27 November 2009

Hercules in New York

I was stuck in a hotel in the LA burbs recently and found myself watching Conan the Barbarian, which was an incredibly satisfying experience. A little snooping around Arnold's oeuvre, however, turned up something even better.


Hercules in New York (1970) is about exactly what it sounds like it's about. Hercules keeps whining about how boring Olympus is, and gets thunderbolted down to earth by Zeus. Cue hilarious cultural misunderstandings, gratitous mythology references, and thrilling strongman hijinks!

Arnold Schwarzenegger
(billed as 'Arnold Strong') plays Hercules, in his first ever feature film. Hercules gets picked up in the ocean by some sailors, who promptly get their asses kicked when they try to keep him from going ashore. He immediately acquires a shrimpy Jewish sidekick named 'Pretzie' (comedian Arnold Stang), who takes Herc under his wing and shows him the town.

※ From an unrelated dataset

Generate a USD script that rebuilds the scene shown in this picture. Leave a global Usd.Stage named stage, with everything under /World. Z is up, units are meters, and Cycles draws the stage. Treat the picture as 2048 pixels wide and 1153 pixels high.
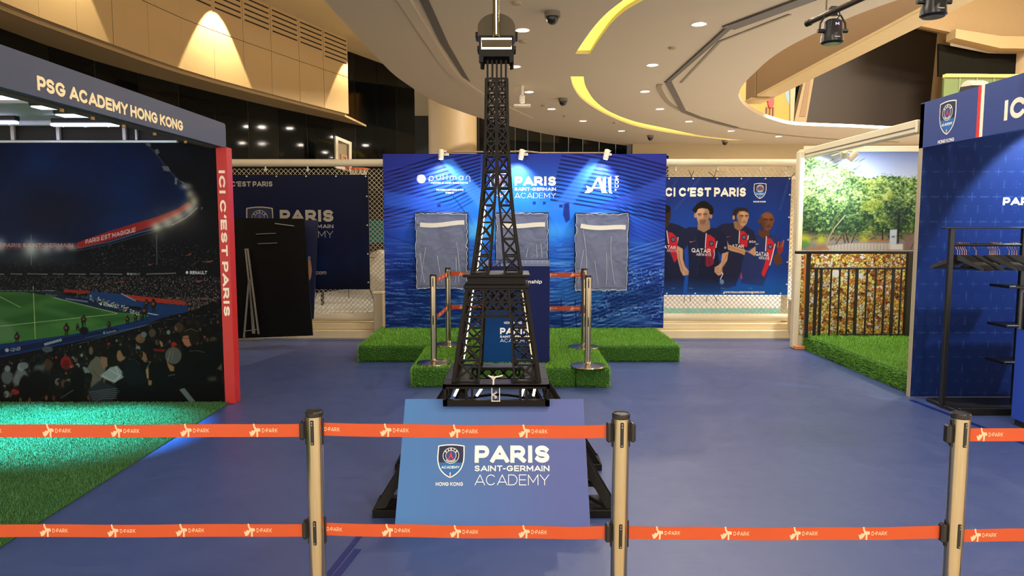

What takes this film from classical blah to insanely good is Arnold's bad language skills and total lack of acting talent. He was only 21 and his gigantic chest - bare for a lot of the film - looks buttery. His delivery is accompanied by a vacant look that makes you wonder if he even understands his lines, while Pretzie overacts like crazy, doing the Don Knotts bug-eye schtick. Pretzie's supposed to be the funny guy, and Hercules the straight man, but it ends up being the other way around: the googly eyes and slapstick moves fall flat, while Arnold's bad lines, worse delivery, and random classical mythology references left me in hysterics.

Check out the highlight reel, it'll be the best 2.5 minutes you'll spend today.




There's fights with sailors! Bear wrestling in Central Park! Improbable romance! A bunch of preppies get schooled at javelin throwing! Nemesis comes looking for the missing Olympian! Okay, enough spoilers. You can watch the whole thing here on Hulu, though sadly they have the lame version with the Austrian accent dubbed over (also very weird, but not as funny). The Netflix disc has both versions though.


Can I drive your chariot, baby?

1 comment:

  1. We seemed to end up watching parts of this once or twice a year when we had the mysterious endless free cable. Never seen the whole thing, i'll have to watch this highlight reel.